◆ Written exercise: Below are some entries; can you quote all of them exactly?

=====

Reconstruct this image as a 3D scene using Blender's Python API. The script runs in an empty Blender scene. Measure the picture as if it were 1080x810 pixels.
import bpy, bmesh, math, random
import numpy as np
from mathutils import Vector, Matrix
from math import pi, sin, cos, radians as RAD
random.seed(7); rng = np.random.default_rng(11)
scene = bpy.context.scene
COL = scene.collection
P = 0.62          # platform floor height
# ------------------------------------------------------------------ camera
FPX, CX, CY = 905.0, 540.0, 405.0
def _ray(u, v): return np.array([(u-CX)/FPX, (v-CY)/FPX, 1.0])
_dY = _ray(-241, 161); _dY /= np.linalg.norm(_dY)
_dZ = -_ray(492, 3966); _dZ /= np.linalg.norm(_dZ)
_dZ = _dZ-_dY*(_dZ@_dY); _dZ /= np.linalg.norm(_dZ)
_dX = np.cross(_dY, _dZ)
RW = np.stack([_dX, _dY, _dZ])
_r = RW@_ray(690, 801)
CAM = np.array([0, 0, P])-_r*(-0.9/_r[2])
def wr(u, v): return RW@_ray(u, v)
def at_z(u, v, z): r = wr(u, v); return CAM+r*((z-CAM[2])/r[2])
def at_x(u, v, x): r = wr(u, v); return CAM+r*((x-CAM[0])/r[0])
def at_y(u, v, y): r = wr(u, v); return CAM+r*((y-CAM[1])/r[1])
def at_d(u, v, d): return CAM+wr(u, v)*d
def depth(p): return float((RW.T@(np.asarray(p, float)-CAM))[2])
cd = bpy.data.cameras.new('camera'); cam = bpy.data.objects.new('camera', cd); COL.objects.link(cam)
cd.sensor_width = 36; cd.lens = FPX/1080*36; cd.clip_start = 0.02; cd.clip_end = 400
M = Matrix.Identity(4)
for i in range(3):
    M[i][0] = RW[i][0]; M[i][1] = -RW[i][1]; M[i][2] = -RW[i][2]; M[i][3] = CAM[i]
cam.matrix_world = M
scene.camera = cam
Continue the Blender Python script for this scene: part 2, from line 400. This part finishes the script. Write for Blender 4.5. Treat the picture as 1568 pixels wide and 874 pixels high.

=====

◆ Solution to the exercise:
Reconstruct this image as a 3D scene using Blender's Python API. The script runs in an empty Blender scene. Measure the picture as if it were 1080x810 pixels.
import bpy, bmesh, math, random
import numpy as np
from mathutils import Vector, Matrix
from math import pi, sin, cos, radians as RAD
random.seed(7); rng = np.random.default_rng(11)
scene = bpy.context.scene
COL = scene.collection
P = 0.62          # platform floor height
# ------------------------------------------------------------------ camera
FPX, CX, CY = 905.0, 540.0, 405.0
def _ray(u, v): return np.array([(u-CX)/FPX, (v-CY)/FPX, 1.0])
_dY = _ray(-241, 161); _dY /= np.linalg.norm(_dY)
_dZ = -_ray(492, 3966); _dZ /= np.linalg.norm(_dZ)
_dZ = _dZ-_dY*(_dZ@_dY); _dZ /= np.linalg.norm(_dZ)
_dX = np.cross(_dY, _dZ)
RW = np.stack([_dX, _dY, _dZ])
_r = RW@_ray(690, 801)
CAM = np.array([0, 0, P])-_r*(-0.9/_r[2])
def wr(u, v): return RW@_ray(u, v)
def at_z(u, v, z): r = wr(u, v); return CAM+r*((z-CAM[2])/r[2])
def at_x(u, v, x): r = wr(u, v); return CAM+r*((x-CAM[0])/r[0])
def at_y(u, v, y): r = wr(u, v); return CAM+r*((y-CAM[1])/r[1])
def at_d(u, v, d): return CAM+wr(u, v)*d
def depth(p): return float((RW.T@(np.asarray(p, float)-CAM))[2])
cd = bpy.data.cameras.new('camera'); cam = bpy.data.objects.new('camera', cd); COL.objects.link(cam)
cd.sensor_width = 36; cd.lens = FPX/1080*36; cd.clip_start = 0.02; cd.clip_end = 400
M = Matrix.Identity(4)
for i in range(3):
    M[i][0] = RW[i][0]; M[i][1] = -RW[i][1]; M[i][2] = -RW[i][2]; M[i][3] = CAM[i]
cam.matrix_world = M
scene.camera = cam
Continue the Blender Python script for this scene: part 2, from line 400. This part finishes the script. Write for Blender 4.5. Treat the picture as 1568 pixels wide and 874 pixels high.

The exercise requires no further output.